--- Start of Material ---
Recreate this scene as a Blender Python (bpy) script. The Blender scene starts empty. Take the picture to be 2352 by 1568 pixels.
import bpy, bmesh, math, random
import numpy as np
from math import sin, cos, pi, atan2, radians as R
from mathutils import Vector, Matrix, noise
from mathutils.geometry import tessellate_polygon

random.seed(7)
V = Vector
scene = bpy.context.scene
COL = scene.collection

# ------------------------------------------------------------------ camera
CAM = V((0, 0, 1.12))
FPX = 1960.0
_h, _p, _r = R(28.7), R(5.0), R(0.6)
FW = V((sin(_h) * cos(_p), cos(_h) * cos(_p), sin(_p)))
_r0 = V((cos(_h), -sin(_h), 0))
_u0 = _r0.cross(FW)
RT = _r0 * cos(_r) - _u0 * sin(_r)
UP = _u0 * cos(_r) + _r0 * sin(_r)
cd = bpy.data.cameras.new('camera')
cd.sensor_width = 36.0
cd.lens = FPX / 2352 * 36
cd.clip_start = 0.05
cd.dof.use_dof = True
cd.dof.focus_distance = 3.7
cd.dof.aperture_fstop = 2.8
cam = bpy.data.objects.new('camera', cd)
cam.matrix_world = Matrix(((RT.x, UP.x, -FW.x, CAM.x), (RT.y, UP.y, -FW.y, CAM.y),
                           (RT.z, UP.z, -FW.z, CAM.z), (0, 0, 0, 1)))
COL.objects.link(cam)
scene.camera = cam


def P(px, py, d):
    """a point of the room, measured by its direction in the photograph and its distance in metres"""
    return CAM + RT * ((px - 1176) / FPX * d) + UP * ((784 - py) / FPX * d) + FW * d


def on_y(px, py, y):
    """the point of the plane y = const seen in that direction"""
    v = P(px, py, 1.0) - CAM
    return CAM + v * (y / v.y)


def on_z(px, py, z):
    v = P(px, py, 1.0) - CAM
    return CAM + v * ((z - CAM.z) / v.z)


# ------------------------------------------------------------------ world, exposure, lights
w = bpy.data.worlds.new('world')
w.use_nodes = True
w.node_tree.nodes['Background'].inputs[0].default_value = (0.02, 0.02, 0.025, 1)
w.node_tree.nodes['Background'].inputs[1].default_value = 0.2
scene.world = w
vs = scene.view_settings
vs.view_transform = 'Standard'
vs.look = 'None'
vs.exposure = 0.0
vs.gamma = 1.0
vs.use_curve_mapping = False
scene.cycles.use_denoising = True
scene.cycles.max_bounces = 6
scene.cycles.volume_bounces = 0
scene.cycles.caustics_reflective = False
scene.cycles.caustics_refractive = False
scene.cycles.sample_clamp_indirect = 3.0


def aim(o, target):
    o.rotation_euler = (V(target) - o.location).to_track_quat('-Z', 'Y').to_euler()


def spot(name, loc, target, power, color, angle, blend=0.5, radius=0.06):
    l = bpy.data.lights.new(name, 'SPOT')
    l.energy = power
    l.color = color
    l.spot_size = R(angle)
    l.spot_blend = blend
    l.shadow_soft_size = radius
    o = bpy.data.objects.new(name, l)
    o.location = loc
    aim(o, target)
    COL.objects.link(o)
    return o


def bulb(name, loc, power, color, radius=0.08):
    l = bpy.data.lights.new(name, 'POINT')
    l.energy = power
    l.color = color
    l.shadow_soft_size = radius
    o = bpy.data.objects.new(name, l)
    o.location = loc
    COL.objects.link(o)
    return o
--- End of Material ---
_Stated task_
From the first line to the last, please quote the material above exactly.

_Problem solution_
Recreate this scene as a Blender Python (bpy) script. The Blender scene starts empty. Take the picture to be 2352 by 1568 pixels.
import bpy, bmesh, math, random
import numpy as np
from math import sin, cos, pi, atan2, radians as R
from mathutils import Vector, Matrix, noise
from mathutils.geometry import tessellate_polygon

random.seed(7)
V = Vector
scene = bpy.context.scene
COL = scene.collection

# ------------------------------------------------------------------ camera
CAM = V((0, 0, 1.12))
FPX = 1960.0
_h, _p, _r = R(28.7), R(5.0), R(0.6)
FW = V((sin(_h) * cos(_p), cos(_h) * cos(_p), sin(_p)))
_r0 = V((cos(_h), -sin(_h), 0))
_u0 = _r0.cross(FW)
RT = _r0 * cos(_r) - _u0 * sin(_r)
UP = _u0 * cos(_r) + _r0 * sin(_r)
cd = bpy.data.cameras.new('camera')
cd.sensor_width = 36.0
cd.lens = FPX / 2352 * 36
cd.clip_start = 0.05
cd.dof.use_dof = True
cd.dof.focus_distance = 3.7
cd.dof.aperture_fstop = 2.8
cam = bpy.data.objects.new('camera', cd)
cam.matrix_world = Matrix(((RT.x, UP.x, -FW.x, CAM.x), (RT.y, UP.y, -FW.y, CAM.y),
                           (RT.z, UP.z, -FW.z, CAM.z), (0, 0, 0, 1)))
COL.objects.link(cam)
scene.camera = cam


def P(px, py, d):
    """a point of the room, measured by its direction in the photograph and its distance in metres"""
    return CAM + RT * ((px - 1176) / FPX * d) + UP * ((784 - py) / FPX * d) + FW * d


def on_y(px, py, y):
    """the point of the plane y = const seen in that direction"""
    v = P(px, py, 1.0) - CAM
    return CAM + v * (y / v.y)


def on_z(px, py, z):
    v = P(px, py, 1.0) - CAM
    return CAM + v * ((z - CAM.z) / v.z)


# ------------------------------------------------------------------ world, exposure, lights
w = bpy.data.worlds.new('world')
w.use_nodes = True
w.node_tree.nodes['Background'].inputs[0].default_value = (0.02, 0.02, 0.025, 1)
w.node_tree.nodes['Background'].inputs[1].default_value = 0.2
scene.world = w
vs = scene.view_settings
vs.view_transform = 'Standard'
vs.look = 'None'
vs.exposure = 0.0
vs.gamma = 1.0
vs.use_curve_mapping = False
scene.cycles.use_denoising = True
scene.cycles.max_bounces = 6
scene.cycles.volume_bounces = 0
scene.cycles.caustics_reflective = False
scene.cycles.caustics_refractive = False
scene.cycles.sample_clamp_indirect = 3.0


def aim(o, target):
    o.rotation_euler = (V(target) - o.location).to_track_quat('-Z', 'Y').to_euler()


def spot(name, loc, target, power, color, angle, blend=0.5, radius=0.06):
    l = bpy.data.lights.new(name, 'SPOT')
    l.energy = power
    l.color = color
    l.spot_size = R(angle)
    l.spot_blend = blend
    l.shadow_soft_size = radius
    o = bpy.data.objects.new(name, l)
    o.location = loc
    aim(o, target)
    COL.objects.link(o)
    return o


def bulb(name, loc, power, color, radius=0.08):
    l = bpy.data.lights.new(name, 'POINT')
    l.energy = power
    l.color = color
    l.shadow_soft_size = radius
    o = bpy.data.objects.new(name, l)
    o.location = loc
    COL.objects.link(o)
    return o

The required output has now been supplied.